Moscou remporte une bataille - mais la guerre n'est pas finie
De Telegraaf doute que les soldats puissent compter sur la clémence de la Russie :
«Le Kremlin s'est empressé de dire qu'il réserverait aux soldats un traitement 'humain'. ... Mais quand on voit la ville de Marioupol, anéantie par les bombardements, et l'usine métallurgique jadis puissante aujourd'hui en ruines, on a faible espoir que les Russes, accusés de graves violations des droits humains dans la ville portuaire, tiennent parole. ... La chute tardive de Marioupol profite certes à Moscou, mais Kiev retrouve espoir également, après avoir repris des territoires dans la région de Kharkiv. Si le chapitre sanglant de Marioupol est clos, le livre 'Attaque de l'Ukraine', en revanche, n'est pas terminé.»

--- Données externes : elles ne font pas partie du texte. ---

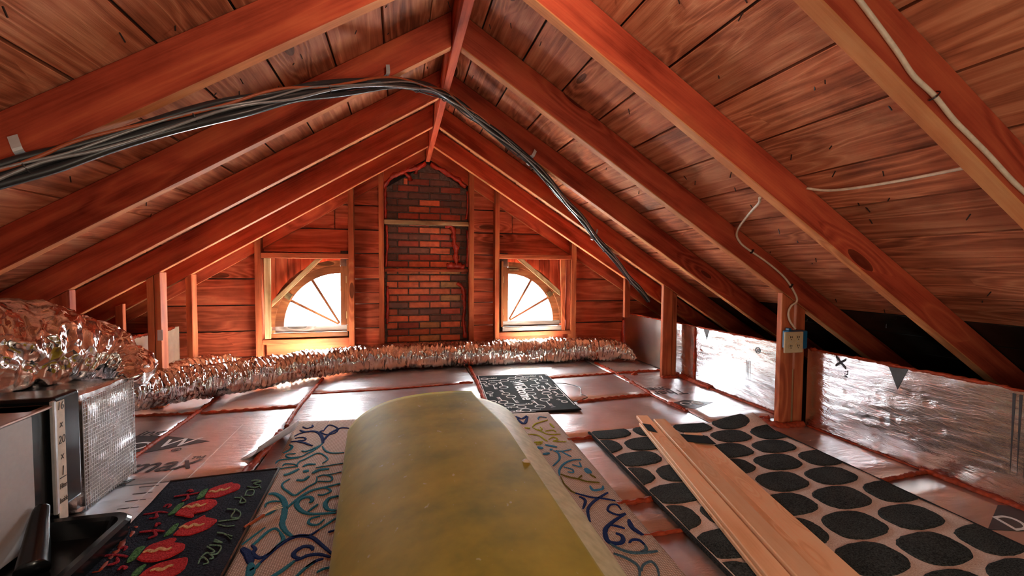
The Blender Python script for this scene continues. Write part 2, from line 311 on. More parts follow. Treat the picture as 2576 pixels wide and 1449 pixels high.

Privilégier les négociations
El Periódico de Catalunya fait le constat d'un statu quo militaire :
«Même si la Russie a gagné le contrôle de la côte de la mer d'Azov, les deux camps ne doivent pas perdre de vue les réalités, et engager des négociations en vue de mettre fin aux combats. ... L'Occident doit tirer des enseignements de l'issue de cette bataille. L'aide considérable apportée est efficace, mais rien ne laisse présager une déroute de la Russie. ... Quand Emmanuel Macron déclare que le gouvernement ukrainien ferait peut-être bien de réfléchir aux concessions territoriales qu'il serait prêt à accepter, il ne fait que tirer des conclusions logiques de faits objectifs sur le terrain.»

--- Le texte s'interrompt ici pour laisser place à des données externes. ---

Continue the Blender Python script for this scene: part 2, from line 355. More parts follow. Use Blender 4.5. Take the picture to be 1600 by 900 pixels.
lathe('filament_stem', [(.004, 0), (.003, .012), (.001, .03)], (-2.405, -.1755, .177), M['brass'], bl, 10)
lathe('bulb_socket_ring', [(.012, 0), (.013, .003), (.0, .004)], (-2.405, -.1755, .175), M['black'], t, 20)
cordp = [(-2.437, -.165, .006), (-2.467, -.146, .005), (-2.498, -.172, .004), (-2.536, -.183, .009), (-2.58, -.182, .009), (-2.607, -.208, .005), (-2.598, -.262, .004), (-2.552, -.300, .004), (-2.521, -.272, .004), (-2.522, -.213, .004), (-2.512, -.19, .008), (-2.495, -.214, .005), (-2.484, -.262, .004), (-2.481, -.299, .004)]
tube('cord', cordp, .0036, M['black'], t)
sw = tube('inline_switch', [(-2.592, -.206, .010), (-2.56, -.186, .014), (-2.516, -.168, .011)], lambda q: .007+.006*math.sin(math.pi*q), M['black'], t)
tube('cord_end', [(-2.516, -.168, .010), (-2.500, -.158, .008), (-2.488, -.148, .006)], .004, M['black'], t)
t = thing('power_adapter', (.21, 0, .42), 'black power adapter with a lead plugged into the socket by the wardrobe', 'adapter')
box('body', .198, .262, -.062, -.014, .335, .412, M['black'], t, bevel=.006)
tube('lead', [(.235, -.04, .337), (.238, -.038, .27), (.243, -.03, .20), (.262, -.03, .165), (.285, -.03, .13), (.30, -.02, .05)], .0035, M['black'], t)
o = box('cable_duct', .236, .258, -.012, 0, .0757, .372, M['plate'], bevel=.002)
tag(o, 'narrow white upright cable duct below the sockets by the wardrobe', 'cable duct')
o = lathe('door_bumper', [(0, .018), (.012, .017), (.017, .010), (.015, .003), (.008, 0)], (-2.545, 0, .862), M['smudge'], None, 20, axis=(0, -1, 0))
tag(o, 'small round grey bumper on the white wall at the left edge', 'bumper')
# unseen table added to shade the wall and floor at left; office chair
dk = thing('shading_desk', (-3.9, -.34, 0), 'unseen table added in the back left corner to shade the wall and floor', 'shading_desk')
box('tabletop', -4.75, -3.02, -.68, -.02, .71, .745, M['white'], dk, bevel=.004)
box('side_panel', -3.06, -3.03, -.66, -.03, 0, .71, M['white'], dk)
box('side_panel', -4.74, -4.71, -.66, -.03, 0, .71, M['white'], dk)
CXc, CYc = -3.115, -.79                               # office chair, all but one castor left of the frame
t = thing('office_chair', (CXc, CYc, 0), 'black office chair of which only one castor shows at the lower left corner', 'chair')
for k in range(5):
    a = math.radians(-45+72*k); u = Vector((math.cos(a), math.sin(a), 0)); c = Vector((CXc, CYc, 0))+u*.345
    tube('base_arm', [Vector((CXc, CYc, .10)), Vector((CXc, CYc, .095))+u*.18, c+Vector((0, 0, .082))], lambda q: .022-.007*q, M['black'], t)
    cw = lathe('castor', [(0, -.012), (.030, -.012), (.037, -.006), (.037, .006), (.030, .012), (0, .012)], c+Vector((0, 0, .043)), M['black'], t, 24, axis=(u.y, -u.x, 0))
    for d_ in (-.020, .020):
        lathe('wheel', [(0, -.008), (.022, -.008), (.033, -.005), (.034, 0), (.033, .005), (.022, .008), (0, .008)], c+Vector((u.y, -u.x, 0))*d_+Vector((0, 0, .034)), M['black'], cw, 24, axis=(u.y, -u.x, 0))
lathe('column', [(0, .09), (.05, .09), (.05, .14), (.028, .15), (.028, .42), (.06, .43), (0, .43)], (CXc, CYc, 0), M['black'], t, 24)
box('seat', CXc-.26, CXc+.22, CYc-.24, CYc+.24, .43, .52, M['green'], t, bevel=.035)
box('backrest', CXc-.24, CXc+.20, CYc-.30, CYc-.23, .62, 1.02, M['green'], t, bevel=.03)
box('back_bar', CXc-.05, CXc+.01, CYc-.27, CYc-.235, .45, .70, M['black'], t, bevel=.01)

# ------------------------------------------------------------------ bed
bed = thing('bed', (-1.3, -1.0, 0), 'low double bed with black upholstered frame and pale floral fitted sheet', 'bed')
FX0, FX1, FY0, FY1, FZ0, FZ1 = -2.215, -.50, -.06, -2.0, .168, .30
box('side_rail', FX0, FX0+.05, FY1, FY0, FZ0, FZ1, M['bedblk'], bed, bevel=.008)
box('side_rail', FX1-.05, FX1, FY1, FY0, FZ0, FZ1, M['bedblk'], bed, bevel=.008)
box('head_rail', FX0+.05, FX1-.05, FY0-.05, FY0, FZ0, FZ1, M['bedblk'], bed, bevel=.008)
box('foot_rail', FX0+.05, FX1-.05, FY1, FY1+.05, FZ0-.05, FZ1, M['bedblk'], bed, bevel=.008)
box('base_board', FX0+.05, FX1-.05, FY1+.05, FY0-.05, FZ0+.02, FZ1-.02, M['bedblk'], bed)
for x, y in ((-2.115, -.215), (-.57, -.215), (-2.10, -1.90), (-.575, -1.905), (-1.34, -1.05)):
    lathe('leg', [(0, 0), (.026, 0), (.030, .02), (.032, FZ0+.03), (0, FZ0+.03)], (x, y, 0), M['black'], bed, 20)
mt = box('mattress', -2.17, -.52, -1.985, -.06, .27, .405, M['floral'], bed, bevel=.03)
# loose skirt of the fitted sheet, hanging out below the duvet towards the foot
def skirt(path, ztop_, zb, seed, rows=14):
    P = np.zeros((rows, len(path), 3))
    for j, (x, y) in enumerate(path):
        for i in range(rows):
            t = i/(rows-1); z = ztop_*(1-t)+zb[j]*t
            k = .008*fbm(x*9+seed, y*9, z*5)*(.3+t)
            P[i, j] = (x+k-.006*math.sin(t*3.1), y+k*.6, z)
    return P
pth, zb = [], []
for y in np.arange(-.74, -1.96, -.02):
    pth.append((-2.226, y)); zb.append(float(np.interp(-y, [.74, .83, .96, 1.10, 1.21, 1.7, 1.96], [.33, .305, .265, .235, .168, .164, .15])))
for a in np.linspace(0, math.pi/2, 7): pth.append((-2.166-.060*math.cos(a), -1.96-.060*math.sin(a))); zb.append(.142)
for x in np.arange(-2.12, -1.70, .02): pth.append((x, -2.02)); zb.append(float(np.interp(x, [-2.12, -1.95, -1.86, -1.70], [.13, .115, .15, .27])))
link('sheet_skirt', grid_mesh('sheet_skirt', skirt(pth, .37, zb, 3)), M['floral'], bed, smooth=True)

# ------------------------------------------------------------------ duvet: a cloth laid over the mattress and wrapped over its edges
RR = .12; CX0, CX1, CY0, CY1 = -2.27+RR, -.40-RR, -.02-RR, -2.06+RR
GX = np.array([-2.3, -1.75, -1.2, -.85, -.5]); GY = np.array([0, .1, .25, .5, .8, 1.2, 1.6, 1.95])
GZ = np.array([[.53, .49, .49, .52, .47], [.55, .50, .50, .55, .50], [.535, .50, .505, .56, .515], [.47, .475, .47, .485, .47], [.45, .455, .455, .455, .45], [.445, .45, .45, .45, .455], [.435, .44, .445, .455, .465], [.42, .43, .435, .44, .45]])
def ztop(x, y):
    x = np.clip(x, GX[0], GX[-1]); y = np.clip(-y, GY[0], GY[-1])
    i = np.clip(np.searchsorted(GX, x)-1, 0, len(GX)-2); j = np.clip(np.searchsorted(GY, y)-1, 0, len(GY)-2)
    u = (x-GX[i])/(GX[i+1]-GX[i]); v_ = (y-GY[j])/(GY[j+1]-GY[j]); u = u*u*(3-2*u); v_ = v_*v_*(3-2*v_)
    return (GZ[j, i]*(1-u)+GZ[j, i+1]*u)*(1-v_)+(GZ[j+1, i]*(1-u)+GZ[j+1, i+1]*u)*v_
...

Mettre à profit l'expertise militaire d'Azov
Sur Gordonua.com, Youri Boutoussov, rédacteur en chef de Censor-net, souhaite que le régiment Azov, placé jusqu'ici sous le commandement de la garde nationale, devienne le fer de lance de l'armée ukrainienne :
«Je pense que le commandement militaire devrait décider de créer une brigade d'assaut Azov faisant partie intégrante des forces armées ukrainiennes pour rendre hommage à l'immense mérite du régiment Azov pour le peuple ukrainien. Tous les éléments sur lesquels repose la phénoménale efficacité au combat du régiment Azov - l'idéologie nationaliste et les idées de l'Organisation des nationalistes ukrainiens (OUN), le système de commandement et de combat propre à l'OTAN, l'école de sous-officiers, la formation des officiers, le niveau élevé de motivation et d'initiative des combattants - sont autant d'atouts qui, intégrés à l'armée, pourraient nous rapprocher de la victoire.»

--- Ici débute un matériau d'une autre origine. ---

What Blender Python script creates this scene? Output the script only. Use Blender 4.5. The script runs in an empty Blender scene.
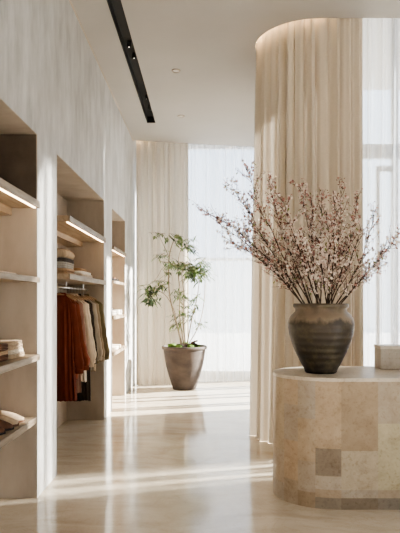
import bpy, bmesh, math, random
from mathutils import Vector, Matrix, noise
PI = math.pi
S = bpy.context.scene
COL = S.collection
F, PX, PY, H = 560.0, 206.0, 301.0, 1.35      # focal length (px), vanishing point, eye height

# ------------------------------------------------------------------ materials
def mat(name):
    m = bpy.data.materials.new(name); m.use_nodes = True
    nt = m.node_tree; nt.nodes.clear()
    out = nt.nodes.new('ShaderNodeOutputMaterial')
    return m, nt, out
def nd(nt, typ, **kw):
    n = nt.nodes.new(typ)
    for k, v in kw.items():
        if k.startswith('_'): setattr(n, k[1:], v)
        else: n.inputs[k.replace('__', ' ')].default_value = v
    return n
def ramp(nt, fac, stops):
    r = nt.nodes.new('ShaderNodeValToRGB')
    e = r.color_ramp.elements
    while len(e) < len(stops): e.new(0.5)
    for i, (p, c) in enumerate(stops):
        e[i].position = p; e[i].color = (*c, 1)
    nt.links.new(fac, r.inputs['Fac']); return r
def simple(name, c1, c2=None, rough=0.6, scale=8.0, bump=0.0, metal=0.0, stretch=(1, 1, 1), detail=4.0, spec=0.4, bscale=None, lo=.35, hi=.65):
    """principled material whose colour wanders between two tones through stretched noise"""
    m, nt, out = mat(name)
    p = nd(nt, 'ShaderNodeBsdfPrincipled', Roughness=rough, Metallic=metal)
    p.inputs['Specular IOR Level'].default_value = spec
    tc = nd(nt, 'ShaderNodeTexCoord'); mp = nd(nt, 'ShaderNodeMapping'); mp.inputs['Scale'].default_value = stretch
    nt.links.new(tc.outputs['Object'], mp.inputs['Vector'])
    nz = nd(nt, 'ShaderNodeTexNoise', Scale=scale, Detail=detail, Roughness=.6)
    nt.links.new(mp.outputs['Vector'], nz.inputs['Vector'])
    r = ramp(nt, nz.outputs['Fac'], [(lo, c1), (hi, c2 or c1)])
    nt.links.new(r.outputs['Color'], p.inputs['Base Color'])
    if bump:
        src = nz
        if bscale:
            src = nd(nt, 'ShaderNodeTexNoise', Scale=bscale, Detail=3.0)
            nt.links.new(mp.outputs['Vector'], src.inputs['Vector'])
        b = nd(nt, 'ShaderNodeBump', Strength=bump, Distance=.01)
        nt.links.new(src.outputs['Fac'], b.inputs['Height']); nt.links.new(b.outputs['Normal'], p.inputs['Normal'])
    nt.links.new(p.outputs['BSDF'], out.inputs['Surface'])
    return m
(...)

De quoi faire un best-seller
Pour Die Welt, les combattants qui ont défendu Marioupol sont des héros :
«Il sont nombreux à avoir sacrifié leur vie en menant contre un ennemi russe en surnombre une résistance qui commande le respect. Ils ont persévéré dans la lutte, même quand il est devenu clair qu'ils ne pouvaient que la perdre. Alors faute de pouvoir sauver la ville de l'occupation russe, ils ont au moins cherché à donner du fil à retordre aux Russes à Marioupol pour permettre à l'Ukraine de résister, sur d'autres fronts, à la nouvelle offensive de Moscou dans l'Est. La bataille pour la défense de Marioupol fournit la trame d'un best-seller ou d'un film hollywoodien.»
Des héros pour clore une querelle mémorielle
Gazeta Wyborcza espère que la guerre aura au moins le mérite de mettre fin à la dispute entre Pologne et Ukraine au sujet de certains héros nationaux ukrainiens :
«Au fil des années, dans les discussions avec les Ukrainiens, nous nous sommes toujours demandés pourquoi ils révéraient des héros de la Seconde Guerre mondiale comme Stepan Bandera ou le général Roman Choukhevytch. Choukhevytch a participé au massacre de Volhynie [nettoyages ethniques perpétrés par des partisans ukrainiens de l'Armée insurrectionnelle ukrainienne (UPA) contre la population civile polonaise]. ... Les Ukrainiens nous ont répondu qu'hormis Bandera et Choukhevytch, ils n'avaient pas de héros historiques. Aujourd'hui, l'Ukraine a de nouveaux héros nationaux. Depuis 2014, ils ont les combattants qui ont défendu l'aéroport de Donetsk, ou encore la pilote Nadia Savtchenko. ... Et désormais les soldats de l'usine Azovstal, notamment ceux du régiment Azov.»